The Game Analysis project requires 4 weeks and the Interaction Metrics Project requires 7 weeks. However, these projects are somewhat scalable in complexity. The Game Analysis project can be shortened by removing the requirement to collect actual data from human players; students could analyze game-play videos on YouTube/Twitch. Also, the students might focus simply on characterizing the game and player dynamics rather than taking the next step and distinguishing novices vs. experts. The Interaction Metrics project can be slightly shortened if only one metric is required rather than three. If an instructor wanted students to grapple briefly with the concept of developing good metrics without developing them, they could have students read the examples in the Interaction Metrics assignment and ask them to argue why they’re good or bad metrics and discuss how they could be improved.
Both projects can be extended, if desired, by having students use a discrete event simulation tool like Simio, Arena, or NetLogo to model their game or workplace and make predictions. I have done this successfully but only with extra time provided to teach students the basics of the simulation tool using online videos and tutorials. These projects are longer, have a lot of freedom of choice in them, and potentially require more work than students might anticipate,
which means it’s useful to scaffold students throughout their efforts using check-in meetings and discussions. Each class meeting, I ask for any project questions, and since some of my students are online, I have a dedicated Discussions forum for each project in which they can ask questions.

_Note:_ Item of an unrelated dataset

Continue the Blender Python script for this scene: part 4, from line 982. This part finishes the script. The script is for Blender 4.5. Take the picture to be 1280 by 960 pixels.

Also, during lectures I try to relate the projects to the course content. E.g., in a lecture on mental models and how they might be represented in software, I point out that in the game project, students are trying to build simple representations of novice’s and expert’s mental models. In a lecture enumerating types of human error, I point out that these types should apply in their interaction metrics project as well, since they’re effectively trying to reduce human error in the workplace setting they chose. It is worth noting that using games as classroom content could lead to possibly controversy or promotion of problematic social dynamics, given that some popular games are quite violent and/or misogynistic. This article discusses these issues well: https://doi.org/10.1080/08838151.2014.999917. This issue is largely avoided by having the constraint in the game project assignment, “The game is not so violent/obscene/misogynistic that some of us would be disgusted/embarrassed to see screenshots/videos presented in class” and by requiring approval of student game choices by the instructor. Interpretation of this constraint is, of course, subjective, but can be interpreted however the instructor feels would keep their classroom a safe space for learning. In 8 years of using the game project in class, I have not found any issues along these lines, especially since there are so many games to choose from, and because simpler games like Fruit Ninja or Frogger require much less analysis than a more complex first-person shooter. I did reject one game choice edging into to this controversial category with a statement that tried to focus on comfort of the students’ classmates and the workload that choosing it would imply, e.g., “Can you choose a different game? I’m a little worried about the content of this game making some classmates
uncomfortable. Plus, this game would be pretty complex to analyze with the complicated maps and different dependencies.” If an instructor wanted to avoid such discussions, they could require the game to be rated for Everyone or Everyone 10+. Or, on the other hand, if the instructor wanted to tie such topics into class discussion, the project could present an excellent opportunity to discuss equity and inclusion, the identity formation of technology users, and the impact of games on marginalized groups.
These projects are highly engaging and use several techniques described in the NCWIT Engaging Practices Framework. Students find them motivating, challenging, and gratifying to complete. I tell new students that last year’s students felt this way, as a way to acknowledge the work they’re about to undertake (effective encouragement). The projects “make it matter” by asking students to analyze an existing workplace activity to seek ways to improve it. Students who are gamers find the warm-up Game Analysis task also meaningful and relevant. Non-gamer students often contribute data analysis skills to this project and become interested in trying to distinguish experts vs. novices. The non-gamers may also serve as novice participants. These projects make interdisciplinary connections between CS, engineering, and psychology by using principles from each as students model the game or workplace and the humans’ actions and cognition within them. Because students can choose their game and workplace, these projects incorporate student choice. For each project, students first write a proposal (e.g., “We’re going to analyze XYZ and establish metrics for A, B, C.”). I encourage instructors to offer very personalized feedback on these proposals with both encouragement and cautionary notes about scope or infeasibility. I check in weekly with teams to see if they have questions or if their team is performing (not just forming and storming and norming). This approach provides opportunities for interaction with faculty. To promote an inclusive community, I assign group members using two principles: 1) based on skillset (rather than letting students choose their own groups) and 2) try to ensure that women or underrepresented students are not alone on teams (e.g., have two women on a team, not one). Regarding skillset, it is often useful to at least one person with programming skills on each team. For the gamer project, it is useful to have at least one regular gamer on each team, though not critical. If the class is interdisciplinary, and some students have statistical analysis or experimental design skills, it would be good to distribute them among teams as well. I do sometimes accept petitions from students who want to work together based on a common time zone, since logistics for team meetings are easier.